● **Short exercise**
Please output exactly the lines of the material from the first through the line containing "(_cr.z, _cu.z, -_fw.z, CAM_H), (0, 0, 0, 1)))", and nothing more.
** start Collected data **
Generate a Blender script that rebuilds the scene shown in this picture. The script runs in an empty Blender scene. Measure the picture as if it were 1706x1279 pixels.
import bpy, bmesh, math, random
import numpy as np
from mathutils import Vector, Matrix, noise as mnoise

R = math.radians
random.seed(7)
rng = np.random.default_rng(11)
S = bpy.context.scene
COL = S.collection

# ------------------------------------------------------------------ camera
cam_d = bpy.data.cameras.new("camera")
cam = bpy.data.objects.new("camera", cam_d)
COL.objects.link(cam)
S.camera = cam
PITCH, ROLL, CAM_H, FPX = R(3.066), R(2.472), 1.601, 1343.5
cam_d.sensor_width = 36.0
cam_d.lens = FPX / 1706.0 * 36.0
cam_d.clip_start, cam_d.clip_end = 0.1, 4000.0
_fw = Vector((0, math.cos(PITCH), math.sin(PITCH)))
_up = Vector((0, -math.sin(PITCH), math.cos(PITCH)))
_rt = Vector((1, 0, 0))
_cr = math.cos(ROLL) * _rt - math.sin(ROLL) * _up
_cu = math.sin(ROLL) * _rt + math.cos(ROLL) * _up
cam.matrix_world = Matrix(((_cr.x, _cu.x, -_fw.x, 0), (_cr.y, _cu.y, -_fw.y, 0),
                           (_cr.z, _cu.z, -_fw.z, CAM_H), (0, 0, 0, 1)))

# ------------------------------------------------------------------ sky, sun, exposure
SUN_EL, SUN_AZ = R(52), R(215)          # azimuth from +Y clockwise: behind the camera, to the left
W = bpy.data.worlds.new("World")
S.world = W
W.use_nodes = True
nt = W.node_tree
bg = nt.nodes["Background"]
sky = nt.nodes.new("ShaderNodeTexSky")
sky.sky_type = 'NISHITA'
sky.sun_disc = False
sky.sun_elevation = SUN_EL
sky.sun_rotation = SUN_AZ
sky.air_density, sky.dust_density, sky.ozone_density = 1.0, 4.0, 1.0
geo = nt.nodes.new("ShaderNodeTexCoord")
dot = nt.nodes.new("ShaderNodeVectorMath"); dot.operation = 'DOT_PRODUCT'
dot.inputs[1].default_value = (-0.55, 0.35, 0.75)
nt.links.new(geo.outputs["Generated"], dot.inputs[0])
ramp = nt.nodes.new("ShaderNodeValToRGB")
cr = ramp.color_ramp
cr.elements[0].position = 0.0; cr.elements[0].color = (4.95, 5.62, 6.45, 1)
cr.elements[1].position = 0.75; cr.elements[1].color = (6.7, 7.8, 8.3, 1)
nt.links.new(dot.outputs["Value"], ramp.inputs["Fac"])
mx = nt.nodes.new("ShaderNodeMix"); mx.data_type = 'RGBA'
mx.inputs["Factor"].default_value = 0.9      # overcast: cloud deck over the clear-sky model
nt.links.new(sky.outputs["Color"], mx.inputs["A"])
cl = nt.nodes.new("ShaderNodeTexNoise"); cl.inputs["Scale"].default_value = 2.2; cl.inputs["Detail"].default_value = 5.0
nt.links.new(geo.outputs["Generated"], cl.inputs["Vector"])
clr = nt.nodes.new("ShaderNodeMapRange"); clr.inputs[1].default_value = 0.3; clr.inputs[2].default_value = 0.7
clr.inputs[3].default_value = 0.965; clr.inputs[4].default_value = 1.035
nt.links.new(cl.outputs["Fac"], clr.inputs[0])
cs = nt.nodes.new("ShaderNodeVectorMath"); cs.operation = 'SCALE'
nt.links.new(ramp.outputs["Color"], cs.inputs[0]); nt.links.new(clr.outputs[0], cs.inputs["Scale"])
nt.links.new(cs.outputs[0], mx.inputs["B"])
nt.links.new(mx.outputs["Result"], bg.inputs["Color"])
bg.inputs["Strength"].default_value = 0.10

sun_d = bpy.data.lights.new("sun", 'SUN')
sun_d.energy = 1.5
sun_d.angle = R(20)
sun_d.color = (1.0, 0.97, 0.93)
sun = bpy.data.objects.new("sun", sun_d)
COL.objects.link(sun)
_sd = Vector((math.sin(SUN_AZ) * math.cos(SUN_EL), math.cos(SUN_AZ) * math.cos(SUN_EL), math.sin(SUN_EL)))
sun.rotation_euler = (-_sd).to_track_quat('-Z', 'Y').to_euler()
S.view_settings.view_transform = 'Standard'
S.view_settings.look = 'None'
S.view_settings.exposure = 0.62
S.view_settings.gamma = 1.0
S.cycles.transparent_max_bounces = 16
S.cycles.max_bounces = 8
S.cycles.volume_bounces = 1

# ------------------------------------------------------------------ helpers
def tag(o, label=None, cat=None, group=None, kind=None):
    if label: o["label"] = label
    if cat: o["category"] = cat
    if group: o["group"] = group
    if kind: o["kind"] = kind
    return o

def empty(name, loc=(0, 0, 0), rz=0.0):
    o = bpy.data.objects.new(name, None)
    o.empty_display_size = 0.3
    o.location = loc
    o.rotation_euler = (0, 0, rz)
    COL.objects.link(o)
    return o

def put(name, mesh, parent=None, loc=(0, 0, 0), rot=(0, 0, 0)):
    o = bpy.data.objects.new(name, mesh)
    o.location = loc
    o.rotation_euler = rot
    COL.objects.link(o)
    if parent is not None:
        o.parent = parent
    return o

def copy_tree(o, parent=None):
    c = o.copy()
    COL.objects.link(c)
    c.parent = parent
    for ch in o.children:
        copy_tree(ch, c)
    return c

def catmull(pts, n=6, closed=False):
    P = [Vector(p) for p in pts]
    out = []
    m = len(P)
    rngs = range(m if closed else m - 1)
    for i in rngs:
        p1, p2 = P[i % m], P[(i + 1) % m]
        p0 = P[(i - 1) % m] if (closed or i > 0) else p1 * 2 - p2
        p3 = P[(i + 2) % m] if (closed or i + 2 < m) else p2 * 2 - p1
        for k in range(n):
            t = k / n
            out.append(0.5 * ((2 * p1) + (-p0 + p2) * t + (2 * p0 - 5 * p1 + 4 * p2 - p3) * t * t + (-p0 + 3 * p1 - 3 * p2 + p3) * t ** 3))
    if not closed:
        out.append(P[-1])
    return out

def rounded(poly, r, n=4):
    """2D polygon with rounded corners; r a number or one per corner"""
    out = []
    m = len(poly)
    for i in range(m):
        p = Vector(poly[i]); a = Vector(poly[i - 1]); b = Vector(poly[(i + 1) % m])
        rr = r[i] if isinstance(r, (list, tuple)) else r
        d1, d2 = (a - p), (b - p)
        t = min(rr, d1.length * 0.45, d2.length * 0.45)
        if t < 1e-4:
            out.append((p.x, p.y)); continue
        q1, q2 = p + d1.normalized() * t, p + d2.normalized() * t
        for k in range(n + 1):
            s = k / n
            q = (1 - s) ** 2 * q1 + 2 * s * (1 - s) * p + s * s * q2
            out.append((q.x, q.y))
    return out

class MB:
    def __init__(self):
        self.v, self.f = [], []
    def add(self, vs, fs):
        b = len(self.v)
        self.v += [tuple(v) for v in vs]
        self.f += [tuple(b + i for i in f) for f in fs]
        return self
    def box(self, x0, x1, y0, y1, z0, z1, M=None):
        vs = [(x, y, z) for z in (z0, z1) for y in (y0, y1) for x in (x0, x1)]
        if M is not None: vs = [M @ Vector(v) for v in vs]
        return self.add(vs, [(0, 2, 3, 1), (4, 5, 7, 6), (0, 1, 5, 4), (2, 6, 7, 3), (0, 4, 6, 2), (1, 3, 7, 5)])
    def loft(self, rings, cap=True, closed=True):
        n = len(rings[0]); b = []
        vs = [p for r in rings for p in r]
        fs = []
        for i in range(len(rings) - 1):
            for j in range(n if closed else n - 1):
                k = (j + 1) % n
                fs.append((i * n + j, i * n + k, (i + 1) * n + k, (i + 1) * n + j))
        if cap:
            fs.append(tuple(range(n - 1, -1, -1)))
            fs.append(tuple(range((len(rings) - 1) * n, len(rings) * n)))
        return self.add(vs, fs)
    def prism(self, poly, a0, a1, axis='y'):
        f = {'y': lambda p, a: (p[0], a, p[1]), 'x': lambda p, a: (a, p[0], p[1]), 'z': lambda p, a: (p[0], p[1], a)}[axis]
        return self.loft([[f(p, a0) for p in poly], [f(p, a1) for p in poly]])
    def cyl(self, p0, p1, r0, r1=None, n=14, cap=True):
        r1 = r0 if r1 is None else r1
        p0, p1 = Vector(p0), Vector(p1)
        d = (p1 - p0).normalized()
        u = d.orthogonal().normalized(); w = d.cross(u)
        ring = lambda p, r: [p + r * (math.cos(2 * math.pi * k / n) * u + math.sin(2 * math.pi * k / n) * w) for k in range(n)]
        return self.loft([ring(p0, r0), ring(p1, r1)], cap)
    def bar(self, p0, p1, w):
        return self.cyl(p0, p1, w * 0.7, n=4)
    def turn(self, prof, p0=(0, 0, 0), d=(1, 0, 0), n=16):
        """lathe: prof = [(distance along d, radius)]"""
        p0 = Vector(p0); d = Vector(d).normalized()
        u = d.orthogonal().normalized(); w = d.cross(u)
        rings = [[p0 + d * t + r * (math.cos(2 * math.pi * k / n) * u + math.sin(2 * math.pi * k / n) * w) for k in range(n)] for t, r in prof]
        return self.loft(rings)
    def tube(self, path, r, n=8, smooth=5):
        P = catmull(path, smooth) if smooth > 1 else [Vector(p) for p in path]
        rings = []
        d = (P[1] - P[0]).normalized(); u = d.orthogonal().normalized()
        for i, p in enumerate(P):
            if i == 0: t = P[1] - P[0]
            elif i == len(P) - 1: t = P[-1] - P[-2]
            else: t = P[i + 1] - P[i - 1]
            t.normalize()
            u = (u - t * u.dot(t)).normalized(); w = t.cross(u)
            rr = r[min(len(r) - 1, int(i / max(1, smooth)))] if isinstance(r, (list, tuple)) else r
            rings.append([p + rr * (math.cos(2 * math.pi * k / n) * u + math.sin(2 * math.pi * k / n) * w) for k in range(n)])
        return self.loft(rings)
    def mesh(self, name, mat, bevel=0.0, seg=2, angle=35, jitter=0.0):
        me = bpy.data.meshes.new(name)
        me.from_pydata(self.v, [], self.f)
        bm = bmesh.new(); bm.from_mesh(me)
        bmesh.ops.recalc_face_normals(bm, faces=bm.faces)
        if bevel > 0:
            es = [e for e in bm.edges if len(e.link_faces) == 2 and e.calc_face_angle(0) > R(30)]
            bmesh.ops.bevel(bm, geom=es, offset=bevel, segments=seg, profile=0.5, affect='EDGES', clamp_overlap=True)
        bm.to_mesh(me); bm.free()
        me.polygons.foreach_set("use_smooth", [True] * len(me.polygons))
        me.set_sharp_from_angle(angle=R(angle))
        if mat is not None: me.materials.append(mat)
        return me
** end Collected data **
● **Reply**
Generate a Blender script that rebuilds the scene shown in this picture. The script runs in an empty Blender scene. Measure the picture as if it were 1706x1279 pixels.
import bpy, bmesh, math, random
import numpy as np
from mathutils import Vector, Matrix, noise as mnoise

R = math.radians
random.seed(7)
rng = np.random.default_rng(11)
S = bpy.context.scene
COL = S.collection

# ------------------------------------------------------------------ camera
cam_d = bpy.data.cameras.new("camera")
cam = bpy.data.objects.new("camera", cam_d)
COL.objects.link(cam)
S.camera = cam
PITCH, ROLL, CAM_H, FPX = R(3.066), R(2.472), 1.601, 1343.5
cam_d.sensor_width = 36.0
cam_d.lens = FPX / 1706.0 * 36.0
cam_d.clip_start, cam_d.clip_end = 0.1, 4000.0
_fw = Vector((0, math.cos(PITCH), math.sin(PITCH)))
_up = Vector((0, -math.sin(PITCH), math.cos(PITCH)))
_rt = Vector((1, 0, 0))
_cr = math.cos(ROLL) * _rt - math.sin(ROLL) * _up
_cu = math.sin(ROLL) * _rt + math.cos(ROLL) * _up
cam.matrix_world = Matrix(((_cr.x, _cu.x, -_fw.x, 0), (_cr.y, _cu.y, -_fw.y, 0),
                           (_cr.z, _cu.z, -_fw.z, CAM_H), (0, 0, 0, 1)))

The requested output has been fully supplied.